• [Stated problem]: Locate the line containing "-60, GX), 0))" in the material below. Copy that line and all following lines through the end exactly, omitting any pictures.

___ Material provided ___

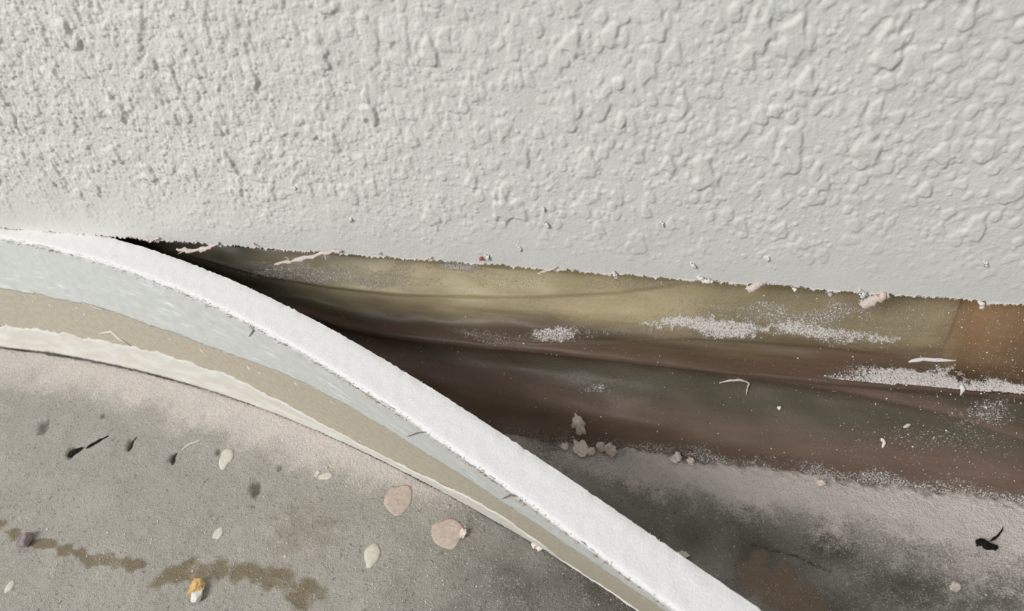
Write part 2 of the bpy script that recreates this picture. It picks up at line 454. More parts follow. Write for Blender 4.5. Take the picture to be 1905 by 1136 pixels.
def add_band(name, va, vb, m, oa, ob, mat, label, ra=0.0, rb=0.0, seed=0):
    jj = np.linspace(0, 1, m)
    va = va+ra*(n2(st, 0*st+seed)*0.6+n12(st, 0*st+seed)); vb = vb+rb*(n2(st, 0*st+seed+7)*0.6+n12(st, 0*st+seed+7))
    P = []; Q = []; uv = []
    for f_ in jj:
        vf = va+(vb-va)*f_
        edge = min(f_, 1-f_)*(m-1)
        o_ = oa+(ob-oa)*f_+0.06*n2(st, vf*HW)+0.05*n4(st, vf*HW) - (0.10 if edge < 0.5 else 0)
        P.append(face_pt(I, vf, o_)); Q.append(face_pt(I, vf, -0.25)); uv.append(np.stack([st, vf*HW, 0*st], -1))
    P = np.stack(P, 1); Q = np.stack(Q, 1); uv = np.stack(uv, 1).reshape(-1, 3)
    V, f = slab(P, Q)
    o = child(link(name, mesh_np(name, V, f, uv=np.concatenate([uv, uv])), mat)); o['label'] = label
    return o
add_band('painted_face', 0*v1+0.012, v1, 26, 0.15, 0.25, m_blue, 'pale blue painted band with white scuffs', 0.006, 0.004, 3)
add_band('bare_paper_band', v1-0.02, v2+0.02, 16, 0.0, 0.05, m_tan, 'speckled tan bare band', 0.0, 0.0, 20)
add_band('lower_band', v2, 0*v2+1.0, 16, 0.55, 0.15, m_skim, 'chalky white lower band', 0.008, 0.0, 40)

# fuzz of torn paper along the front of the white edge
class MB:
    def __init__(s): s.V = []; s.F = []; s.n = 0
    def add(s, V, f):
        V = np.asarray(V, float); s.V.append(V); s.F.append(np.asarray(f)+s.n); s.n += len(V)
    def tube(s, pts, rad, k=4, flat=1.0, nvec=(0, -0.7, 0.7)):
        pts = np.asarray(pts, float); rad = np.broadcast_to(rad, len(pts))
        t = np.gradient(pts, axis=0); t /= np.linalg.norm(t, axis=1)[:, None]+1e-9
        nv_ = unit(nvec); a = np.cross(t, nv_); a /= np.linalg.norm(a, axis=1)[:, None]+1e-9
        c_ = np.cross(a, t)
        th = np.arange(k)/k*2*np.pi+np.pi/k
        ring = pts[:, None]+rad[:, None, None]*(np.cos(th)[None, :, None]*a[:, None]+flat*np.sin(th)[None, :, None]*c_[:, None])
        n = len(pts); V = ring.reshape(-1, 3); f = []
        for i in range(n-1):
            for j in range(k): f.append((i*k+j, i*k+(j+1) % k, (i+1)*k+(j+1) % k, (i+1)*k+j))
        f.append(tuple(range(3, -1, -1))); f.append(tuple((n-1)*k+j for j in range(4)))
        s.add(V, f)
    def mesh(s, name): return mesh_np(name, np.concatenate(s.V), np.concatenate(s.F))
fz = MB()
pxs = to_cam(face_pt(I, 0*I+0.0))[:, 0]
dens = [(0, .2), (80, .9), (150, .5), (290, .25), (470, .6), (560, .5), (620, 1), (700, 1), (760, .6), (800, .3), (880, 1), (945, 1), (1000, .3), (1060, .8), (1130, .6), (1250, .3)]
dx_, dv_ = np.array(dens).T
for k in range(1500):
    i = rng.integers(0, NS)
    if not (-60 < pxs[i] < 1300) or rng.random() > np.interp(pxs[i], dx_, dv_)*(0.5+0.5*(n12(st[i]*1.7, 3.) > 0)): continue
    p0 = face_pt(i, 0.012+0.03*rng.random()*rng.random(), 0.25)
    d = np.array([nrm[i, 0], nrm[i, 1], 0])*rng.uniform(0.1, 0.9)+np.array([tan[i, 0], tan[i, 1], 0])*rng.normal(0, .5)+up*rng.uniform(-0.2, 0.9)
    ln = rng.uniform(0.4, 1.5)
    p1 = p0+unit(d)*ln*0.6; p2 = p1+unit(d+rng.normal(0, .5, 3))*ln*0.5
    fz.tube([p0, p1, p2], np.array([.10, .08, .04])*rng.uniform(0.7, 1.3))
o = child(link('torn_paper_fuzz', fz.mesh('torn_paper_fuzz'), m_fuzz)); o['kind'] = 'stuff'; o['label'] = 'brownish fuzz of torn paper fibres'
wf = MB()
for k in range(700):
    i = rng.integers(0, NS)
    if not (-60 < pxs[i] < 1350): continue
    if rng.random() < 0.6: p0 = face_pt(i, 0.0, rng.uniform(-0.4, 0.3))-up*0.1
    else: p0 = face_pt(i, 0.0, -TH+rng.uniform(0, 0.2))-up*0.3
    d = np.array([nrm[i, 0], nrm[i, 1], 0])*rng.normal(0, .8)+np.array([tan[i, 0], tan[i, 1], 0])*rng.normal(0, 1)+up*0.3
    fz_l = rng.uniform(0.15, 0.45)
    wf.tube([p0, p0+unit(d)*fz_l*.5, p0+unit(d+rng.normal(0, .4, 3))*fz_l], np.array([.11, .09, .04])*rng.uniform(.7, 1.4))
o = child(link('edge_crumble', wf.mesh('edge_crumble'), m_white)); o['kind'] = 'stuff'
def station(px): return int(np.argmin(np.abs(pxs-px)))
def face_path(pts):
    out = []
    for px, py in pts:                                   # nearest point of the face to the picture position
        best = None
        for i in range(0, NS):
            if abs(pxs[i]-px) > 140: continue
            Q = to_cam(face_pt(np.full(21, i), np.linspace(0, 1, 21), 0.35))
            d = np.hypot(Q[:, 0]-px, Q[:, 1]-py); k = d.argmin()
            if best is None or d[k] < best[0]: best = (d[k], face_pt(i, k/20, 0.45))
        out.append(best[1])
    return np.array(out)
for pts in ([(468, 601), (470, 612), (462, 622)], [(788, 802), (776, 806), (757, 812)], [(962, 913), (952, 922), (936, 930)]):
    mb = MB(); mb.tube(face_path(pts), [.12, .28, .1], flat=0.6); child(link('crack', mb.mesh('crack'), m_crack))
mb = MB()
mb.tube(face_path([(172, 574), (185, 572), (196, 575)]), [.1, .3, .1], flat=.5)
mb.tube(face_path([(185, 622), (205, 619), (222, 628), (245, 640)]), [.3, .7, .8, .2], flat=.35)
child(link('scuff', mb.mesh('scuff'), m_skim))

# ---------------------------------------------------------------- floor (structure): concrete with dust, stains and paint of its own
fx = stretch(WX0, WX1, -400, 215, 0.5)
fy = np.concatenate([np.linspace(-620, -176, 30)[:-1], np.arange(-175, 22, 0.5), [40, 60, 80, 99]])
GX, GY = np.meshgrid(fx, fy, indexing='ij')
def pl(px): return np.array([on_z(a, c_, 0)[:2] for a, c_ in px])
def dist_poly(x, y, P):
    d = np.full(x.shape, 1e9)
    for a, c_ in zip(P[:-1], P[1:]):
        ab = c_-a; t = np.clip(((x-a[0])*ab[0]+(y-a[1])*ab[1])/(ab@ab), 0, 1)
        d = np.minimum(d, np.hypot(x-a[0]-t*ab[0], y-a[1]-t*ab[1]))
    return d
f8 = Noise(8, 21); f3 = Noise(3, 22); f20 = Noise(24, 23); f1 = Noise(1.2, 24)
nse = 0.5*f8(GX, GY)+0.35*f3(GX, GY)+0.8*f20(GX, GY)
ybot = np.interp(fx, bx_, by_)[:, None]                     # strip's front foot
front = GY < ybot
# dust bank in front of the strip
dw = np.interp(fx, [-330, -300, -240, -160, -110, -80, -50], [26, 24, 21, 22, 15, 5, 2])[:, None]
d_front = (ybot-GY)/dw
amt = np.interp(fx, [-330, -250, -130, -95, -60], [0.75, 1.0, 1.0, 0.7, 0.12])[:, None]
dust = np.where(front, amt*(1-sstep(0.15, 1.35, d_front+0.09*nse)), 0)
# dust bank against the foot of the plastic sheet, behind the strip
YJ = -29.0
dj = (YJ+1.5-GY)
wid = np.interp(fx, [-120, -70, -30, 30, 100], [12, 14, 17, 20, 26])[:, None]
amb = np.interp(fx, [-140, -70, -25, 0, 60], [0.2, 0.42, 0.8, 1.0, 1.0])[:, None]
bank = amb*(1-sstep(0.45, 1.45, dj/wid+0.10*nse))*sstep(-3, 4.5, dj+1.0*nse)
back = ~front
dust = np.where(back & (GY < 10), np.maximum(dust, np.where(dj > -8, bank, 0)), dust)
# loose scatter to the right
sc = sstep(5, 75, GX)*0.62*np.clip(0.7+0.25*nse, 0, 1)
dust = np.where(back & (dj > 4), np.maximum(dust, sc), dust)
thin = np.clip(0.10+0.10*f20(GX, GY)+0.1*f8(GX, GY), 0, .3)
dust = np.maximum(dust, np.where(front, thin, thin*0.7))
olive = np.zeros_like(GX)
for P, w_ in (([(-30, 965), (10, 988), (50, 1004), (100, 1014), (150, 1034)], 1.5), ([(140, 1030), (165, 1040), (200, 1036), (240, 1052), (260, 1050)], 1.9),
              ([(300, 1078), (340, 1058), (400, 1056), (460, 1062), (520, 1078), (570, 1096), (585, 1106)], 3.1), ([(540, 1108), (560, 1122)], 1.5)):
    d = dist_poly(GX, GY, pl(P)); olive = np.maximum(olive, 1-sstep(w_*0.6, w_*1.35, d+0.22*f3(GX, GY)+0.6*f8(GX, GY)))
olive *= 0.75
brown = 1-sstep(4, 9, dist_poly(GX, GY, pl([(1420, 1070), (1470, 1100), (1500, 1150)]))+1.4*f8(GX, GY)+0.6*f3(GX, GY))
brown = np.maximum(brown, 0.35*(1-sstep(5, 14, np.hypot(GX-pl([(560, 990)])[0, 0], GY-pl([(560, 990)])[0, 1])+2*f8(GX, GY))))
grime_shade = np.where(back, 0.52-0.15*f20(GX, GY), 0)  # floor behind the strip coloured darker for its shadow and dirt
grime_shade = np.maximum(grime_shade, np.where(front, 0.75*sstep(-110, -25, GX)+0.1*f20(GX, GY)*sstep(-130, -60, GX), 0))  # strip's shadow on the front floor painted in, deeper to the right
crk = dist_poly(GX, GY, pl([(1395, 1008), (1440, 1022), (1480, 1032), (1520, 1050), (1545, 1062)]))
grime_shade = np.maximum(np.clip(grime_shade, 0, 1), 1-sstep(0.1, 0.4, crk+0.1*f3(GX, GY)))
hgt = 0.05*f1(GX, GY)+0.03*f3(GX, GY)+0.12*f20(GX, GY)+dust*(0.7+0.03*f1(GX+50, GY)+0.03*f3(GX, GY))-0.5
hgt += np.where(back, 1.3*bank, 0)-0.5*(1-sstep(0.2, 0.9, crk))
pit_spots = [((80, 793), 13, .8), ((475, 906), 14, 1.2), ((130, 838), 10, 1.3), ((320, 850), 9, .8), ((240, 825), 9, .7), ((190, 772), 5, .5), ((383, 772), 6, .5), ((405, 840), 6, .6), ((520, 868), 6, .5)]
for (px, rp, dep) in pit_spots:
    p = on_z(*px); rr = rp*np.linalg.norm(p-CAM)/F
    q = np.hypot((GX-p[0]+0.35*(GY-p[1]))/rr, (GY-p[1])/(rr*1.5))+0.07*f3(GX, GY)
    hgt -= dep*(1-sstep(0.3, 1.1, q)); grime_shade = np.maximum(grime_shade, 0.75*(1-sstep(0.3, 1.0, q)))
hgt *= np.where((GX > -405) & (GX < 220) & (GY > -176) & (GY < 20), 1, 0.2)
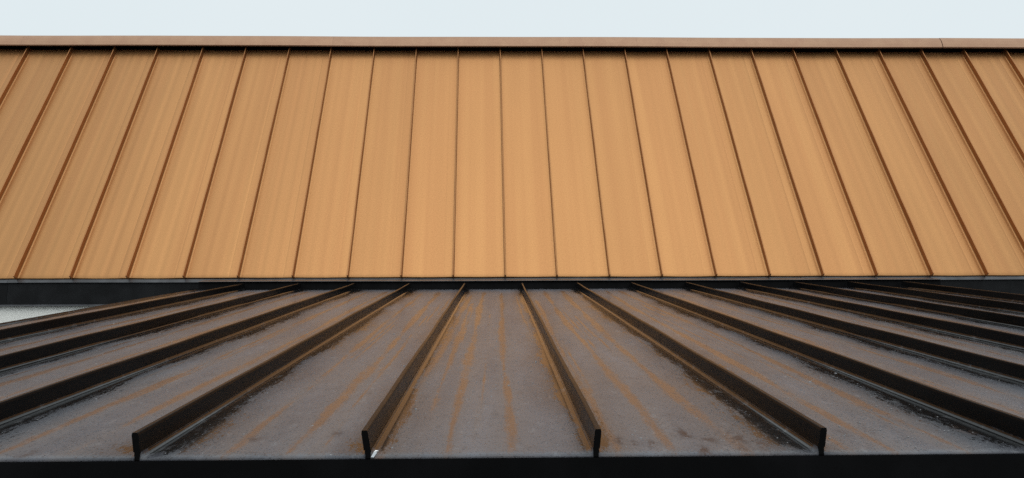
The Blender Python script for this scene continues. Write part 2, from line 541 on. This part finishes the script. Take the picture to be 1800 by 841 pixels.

___

• [Output of the exercise]:
grime_shade = np.maximum(grime_shade, np.where(front, 0.75*sstep(-110, -25, GX)+0.1*f20(GX, GY)*sstep(-130, -60, GX), 0))  # strip's shadow on the front floor painted in, deeper to the right
crk = dist_poly(GX, GY, pl([(1395, 1008), (1440, 1022), (1480, 1032), (1520, 1050), (1545, 1062)]))
grime_shade = np.maximum(np.clip(grime_shade, 0, 1), 1-sstep(0.1, 0.4, crk+0.1*f3(GX, GY)))
hgt = 0.05*f1(GX, GY)+0.03*f3(GX, GY)+0.12*f20(GX, GY)+dust*(0.7+0.03*f1(GX+50, GY)+0.03*f3(GX, GY))-0.5
hgt += np.where(back, 1.3*bank, 0)-0.5*(1-sstep(0.2, 0.9, crk))
pit_spots = [((80, 793), 13, .8), ((475, 906), 14, 1.2), ((130, 838), 10, 1.3), ((320, 850), 9, .8), ((240, 825), 9, .7), ((190, 772), 5, .5), ((383, 772), 6, .5), ((405, 840), 6, .6), ((520, 868), 6, .5)]
for (px, rp, dep) in pit_spots:
    p = on_z(*px); rr = rp*np.linalg.norm(p-CAM)/F
    q = np.hypot((GX-p[0]+0.35*(GY-p[1]))/rr, (GY-p[1])/(rr*1.5))+0.07*f3(GX, GY)
    hgt -= dep*(1-sstep(0.3, 1.1, q)); grime_shade = np.maximum(grime_shade, 0.75*(1-sstep(0.3, 1.0, q)))
hgt *= np.where((GX > -405) & (GX < 220) & (GY > -176) & (GY < 20), 1, 0.2)
The Blender Python script for this scene continues. Write part 2, from line 541 on. This part finishes the script. Take the picture to be 1800 by 841 pixels.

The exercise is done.